Tectonics and Geology of the Dead Sea

      The study of the Dead Sea Transform is of fundamental significance to the Earth Sciences. Continental transform faults provide a simple setting in which deformation as a function of rock properties and temperature of the continental crust can be studied. These studies are important to the understanding of the long-term strength of the continental lithosphere, subsidence of sedimentary basins, and the earthquake deformation cycle. Unlike the San Andreas Fault, which is located over a recent subduction zone, The Dead Sea Transform is free of recent thermal and mechanical complications. It is located at the boundary between the stable Arabian shield and its Triassic-Jurassic Tethys passive continental margin (the present eastern Mediterranean).

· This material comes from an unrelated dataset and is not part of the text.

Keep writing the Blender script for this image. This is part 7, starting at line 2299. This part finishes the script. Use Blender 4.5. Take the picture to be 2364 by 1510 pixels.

      The Dead Sea Transform (DST), also known as the Dead Sea Fault System, is a north-south striking left-lateral shear zone extending from the incipient oceanic ridge (Red Sea) in the south to the Taurus plate collision in the north (Turkey). About 105-110 km of left-lateral displacement between the African and Arabian tectonic plates took place along this fault system during the last 15 million years. The average rate of motion during the last 5 million years is 5 millimeters per year. The Dead Sea Valley is part of the DST that runs between Jordan and Israel. The valley, much of it below sea level, contains subsurface sedimentary basins and is surrounded by highlands on both sides. The shape of this topography gave rise to the popular name “The Dead Sea Rift”. Within the valley there are numerous subsurface pull-apart basins of different sizes. Pull-apart basins are generated by fault-parallel extension in areas of geometrical irregularities within strike-slip faults. As such, these basins represent mechanical extension of the crust with little contribution from external or internal heating.